§ GIVEN EXERCISE
Records follow. Copy every line with "part".

[START RECORDS PROVIDED]

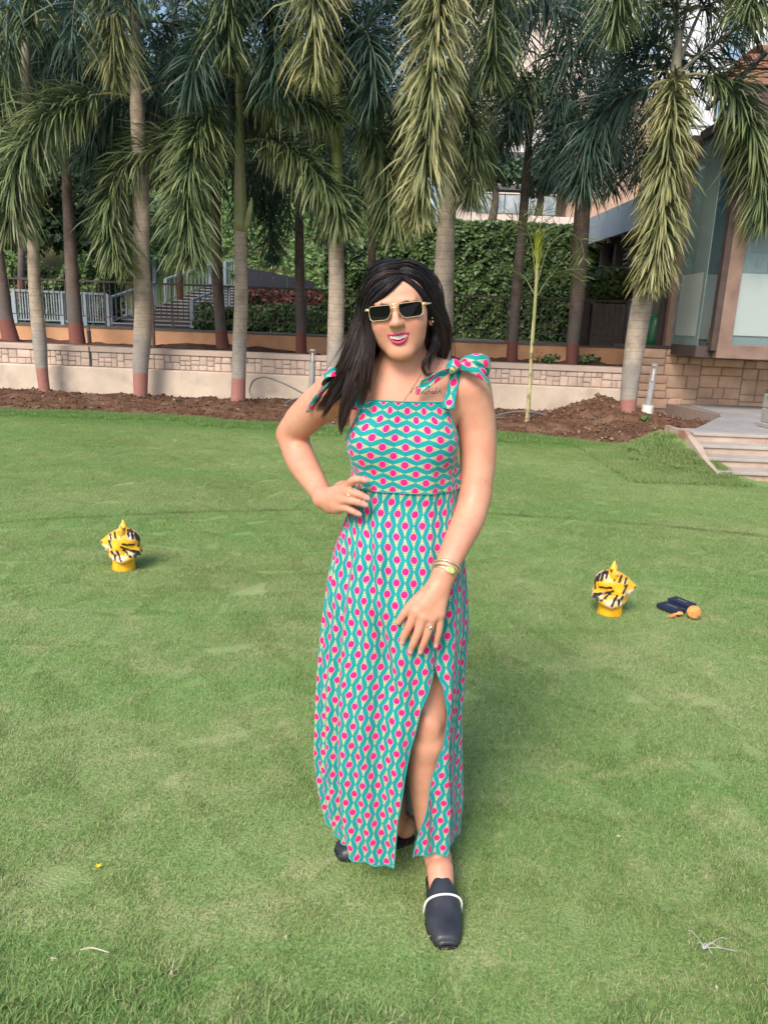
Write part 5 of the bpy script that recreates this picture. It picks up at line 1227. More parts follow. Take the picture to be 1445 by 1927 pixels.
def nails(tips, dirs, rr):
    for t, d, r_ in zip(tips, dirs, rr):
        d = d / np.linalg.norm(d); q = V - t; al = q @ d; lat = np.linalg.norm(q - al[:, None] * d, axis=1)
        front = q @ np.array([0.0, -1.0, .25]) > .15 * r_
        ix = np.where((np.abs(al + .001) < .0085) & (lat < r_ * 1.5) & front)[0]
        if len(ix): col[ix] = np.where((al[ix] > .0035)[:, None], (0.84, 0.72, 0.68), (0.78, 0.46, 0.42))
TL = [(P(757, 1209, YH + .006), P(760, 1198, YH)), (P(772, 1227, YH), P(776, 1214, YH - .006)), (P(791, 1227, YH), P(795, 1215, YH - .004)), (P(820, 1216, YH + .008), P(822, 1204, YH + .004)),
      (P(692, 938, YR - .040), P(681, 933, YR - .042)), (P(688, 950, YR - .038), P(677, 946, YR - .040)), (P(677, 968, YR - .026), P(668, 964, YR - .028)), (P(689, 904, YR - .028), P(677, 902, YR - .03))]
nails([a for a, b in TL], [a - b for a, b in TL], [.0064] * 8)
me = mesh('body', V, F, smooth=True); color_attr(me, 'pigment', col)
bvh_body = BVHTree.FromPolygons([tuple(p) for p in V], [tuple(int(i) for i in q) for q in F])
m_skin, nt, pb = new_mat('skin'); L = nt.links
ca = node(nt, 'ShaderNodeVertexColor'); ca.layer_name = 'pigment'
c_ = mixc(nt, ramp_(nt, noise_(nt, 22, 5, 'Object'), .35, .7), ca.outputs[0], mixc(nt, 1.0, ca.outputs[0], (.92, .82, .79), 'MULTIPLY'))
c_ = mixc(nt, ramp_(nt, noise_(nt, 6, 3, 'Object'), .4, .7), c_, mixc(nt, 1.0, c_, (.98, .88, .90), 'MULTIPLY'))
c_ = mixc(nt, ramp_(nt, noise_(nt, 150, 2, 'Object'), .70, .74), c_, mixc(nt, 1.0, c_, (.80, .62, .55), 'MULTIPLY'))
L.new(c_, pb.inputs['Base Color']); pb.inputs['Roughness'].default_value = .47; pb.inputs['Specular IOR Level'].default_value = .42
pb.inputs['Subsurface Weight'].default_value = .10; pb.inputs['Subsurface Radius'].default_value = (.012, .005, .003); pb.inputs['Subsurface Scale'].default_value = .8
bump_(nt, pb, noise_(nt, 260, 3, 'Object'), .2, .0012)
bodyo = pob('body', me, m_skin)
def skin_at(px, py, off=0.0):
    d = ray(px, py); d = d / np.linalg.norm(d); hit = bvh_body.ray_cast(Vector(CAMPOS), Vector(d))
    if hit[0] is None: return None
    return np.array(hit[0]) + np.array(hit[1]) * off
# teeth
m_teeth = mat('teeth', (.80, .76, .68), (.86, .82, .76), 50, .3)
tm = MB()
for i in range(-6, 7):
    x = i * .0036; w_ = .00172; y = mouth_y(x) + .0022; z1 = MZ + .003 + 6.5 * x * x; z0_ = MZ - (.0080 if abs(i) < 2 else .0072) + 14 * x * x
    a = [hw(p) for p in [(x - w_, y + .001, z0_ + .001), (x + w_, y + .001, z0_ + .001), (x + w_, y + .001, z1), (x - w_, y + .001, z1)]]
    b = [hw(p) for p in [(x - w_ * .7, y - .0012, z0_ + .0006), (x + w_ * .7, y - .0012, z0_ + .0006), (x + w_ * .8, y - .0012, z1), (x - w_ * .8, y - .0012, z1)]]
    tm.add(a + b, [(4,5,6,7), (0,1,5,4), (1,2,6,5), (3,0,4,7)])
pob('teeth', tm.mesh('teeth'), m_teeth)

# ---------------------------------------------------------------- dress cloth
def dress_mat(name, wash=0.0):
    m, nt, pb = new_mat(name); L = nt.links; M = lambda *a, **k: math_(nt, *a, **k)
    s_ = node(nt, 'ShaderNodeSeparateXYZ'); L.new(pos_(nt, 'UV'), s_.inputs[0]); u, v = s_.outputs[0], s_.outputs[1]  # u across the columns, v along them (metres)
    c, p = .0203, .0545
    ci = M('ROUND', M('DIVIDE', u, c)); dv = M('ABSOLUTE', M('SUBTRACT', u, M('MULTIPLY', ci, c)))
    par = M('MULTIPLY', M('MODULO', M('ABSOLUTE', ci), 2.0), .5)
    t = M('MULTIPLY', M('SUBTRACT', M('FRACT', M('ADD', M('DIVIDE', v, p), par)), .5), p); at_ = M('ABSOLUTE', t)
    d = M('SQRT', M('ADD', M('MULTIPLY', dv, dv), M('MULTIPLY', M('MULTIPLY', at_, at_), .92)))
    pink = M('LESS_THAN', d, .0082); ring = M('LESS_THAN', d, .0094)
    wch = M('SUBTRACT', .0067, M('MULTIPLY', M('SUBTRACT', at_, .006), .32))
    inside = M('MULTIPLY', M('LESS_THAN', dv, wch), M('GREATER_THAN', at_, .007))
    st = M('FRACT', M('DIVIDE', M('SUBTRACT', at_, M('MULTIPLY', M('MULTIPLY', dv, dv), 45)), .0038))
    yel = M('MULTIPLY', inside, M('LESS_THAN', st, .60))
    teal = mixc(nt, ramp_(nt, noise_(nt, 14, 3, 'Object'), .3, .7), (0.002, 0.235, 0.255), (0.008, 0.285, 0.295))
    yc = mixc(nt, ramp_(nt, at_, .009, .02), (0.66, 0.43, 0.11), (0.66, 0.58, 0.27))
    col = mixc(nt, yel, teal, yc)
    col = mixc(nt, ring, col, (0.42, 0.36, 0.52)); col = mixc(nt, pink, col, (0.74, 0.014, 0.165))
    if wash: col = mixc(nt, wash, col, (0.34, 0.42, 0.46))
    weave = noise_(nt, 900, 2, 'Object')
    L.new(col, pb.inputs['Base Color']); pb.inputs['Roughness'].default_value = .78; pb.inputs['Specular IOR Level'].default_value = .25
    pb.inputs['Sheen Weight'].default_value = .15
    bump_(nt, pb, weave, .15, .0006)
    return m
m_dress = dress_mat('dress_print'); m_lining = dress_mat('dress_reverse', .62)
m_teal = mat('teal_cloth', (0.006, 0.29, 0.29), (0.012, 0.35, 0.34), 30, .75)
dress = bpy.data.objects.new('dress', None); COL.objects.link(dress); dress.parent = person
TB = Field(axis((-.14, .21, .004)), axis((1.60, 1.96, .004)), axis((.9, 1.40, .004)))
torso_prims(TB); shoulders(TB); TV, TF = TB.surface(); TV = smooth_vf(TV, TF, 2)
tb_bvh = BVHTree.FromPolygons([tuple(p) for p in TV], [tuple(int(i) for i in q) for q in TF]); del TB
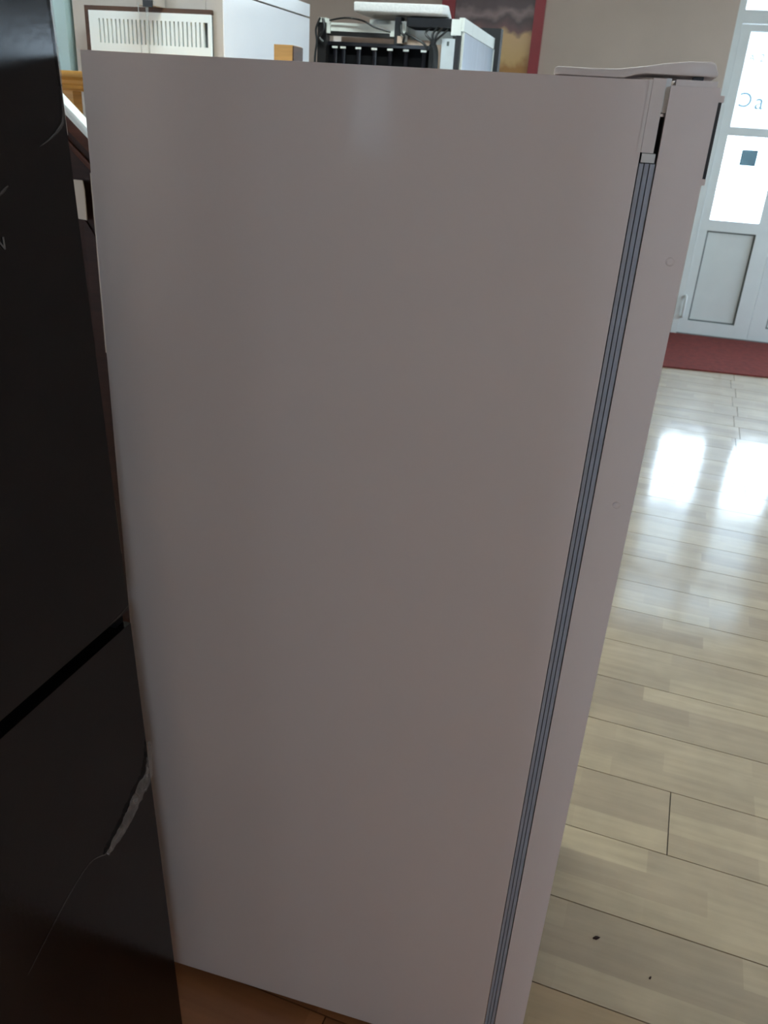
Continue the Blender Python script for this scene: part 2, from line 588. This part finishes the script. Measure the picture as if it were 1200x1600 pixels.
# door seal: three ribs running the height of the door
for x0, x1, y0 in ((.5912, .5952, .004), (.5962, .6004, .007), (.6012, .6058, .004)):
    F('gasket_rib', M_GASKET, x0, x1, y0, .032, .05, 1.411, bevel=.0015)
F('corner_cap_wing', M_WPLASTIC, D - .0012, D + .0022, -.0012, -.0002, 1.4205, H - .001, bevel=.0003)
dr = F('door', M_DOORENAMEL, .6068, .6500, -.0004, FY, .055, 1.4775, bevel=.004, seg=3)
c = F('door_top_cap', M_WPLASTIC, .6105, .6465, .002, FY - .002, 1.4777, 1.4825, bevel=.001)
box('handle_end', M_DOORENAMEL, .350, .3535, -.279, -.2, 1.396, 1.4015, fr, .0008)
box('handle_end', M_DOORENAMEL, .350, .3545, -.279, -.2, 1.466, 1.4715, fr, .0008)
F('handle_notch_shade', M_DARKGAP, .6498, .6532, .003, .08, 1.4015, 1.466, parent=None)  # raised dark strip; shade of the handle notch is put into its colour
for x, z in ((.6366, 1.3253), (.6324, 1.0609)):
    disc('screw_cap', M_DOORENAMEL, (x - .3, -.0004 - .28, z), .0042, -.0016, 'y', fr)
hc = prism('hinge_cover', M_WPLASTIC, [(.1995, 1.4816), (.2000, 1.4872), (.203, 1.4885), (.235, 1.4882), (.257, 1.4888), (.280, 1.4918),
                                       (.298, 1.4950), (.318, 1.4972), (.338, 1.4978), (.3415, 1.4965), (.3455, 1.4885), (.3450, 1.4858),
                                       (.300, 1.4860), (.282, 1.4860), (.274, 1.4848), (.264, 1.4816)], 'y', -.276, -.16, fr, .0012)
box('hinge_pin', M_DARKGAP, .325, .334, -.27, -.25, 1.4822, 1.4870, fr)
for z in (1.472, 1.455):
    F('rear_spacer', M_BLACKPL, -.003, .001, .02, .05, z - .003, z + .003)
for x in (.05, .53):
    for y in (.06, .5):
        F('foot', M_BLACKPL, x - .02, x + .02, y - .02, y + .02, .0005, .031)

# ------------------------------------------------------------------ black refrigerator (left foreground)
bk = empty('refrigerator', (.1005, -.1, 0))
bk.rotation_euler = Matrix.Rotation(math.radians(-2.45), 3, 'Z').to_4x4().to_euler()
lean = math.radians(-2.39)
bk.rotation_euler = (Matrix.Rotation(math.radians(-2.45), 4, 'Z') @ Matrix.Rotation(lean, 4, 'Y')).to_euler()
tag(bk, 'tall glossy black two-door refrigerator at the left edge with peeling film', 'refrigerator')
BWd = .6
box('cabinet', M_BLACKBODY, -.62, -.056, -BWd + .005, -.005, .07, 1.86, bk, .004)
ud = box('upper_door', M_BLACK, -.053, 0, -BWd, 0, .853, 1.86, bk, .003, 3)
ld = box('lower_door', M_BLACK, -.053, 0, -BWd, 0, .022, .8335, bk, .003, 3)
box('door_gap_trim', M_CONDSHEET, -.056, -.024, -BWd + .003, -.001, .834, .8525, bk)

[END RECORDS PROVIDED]

§ SOLUTION
Write part 5 of the bpy script that recreates this picture. It picks up at line 1227. More parts follow. Take the picture to be 1445 by 1927 pixels.
Continue the Blender Python script for this scene: part 2, from line 588. This part finishes the script. Measure the picture as if it were 1200x1600 pixels.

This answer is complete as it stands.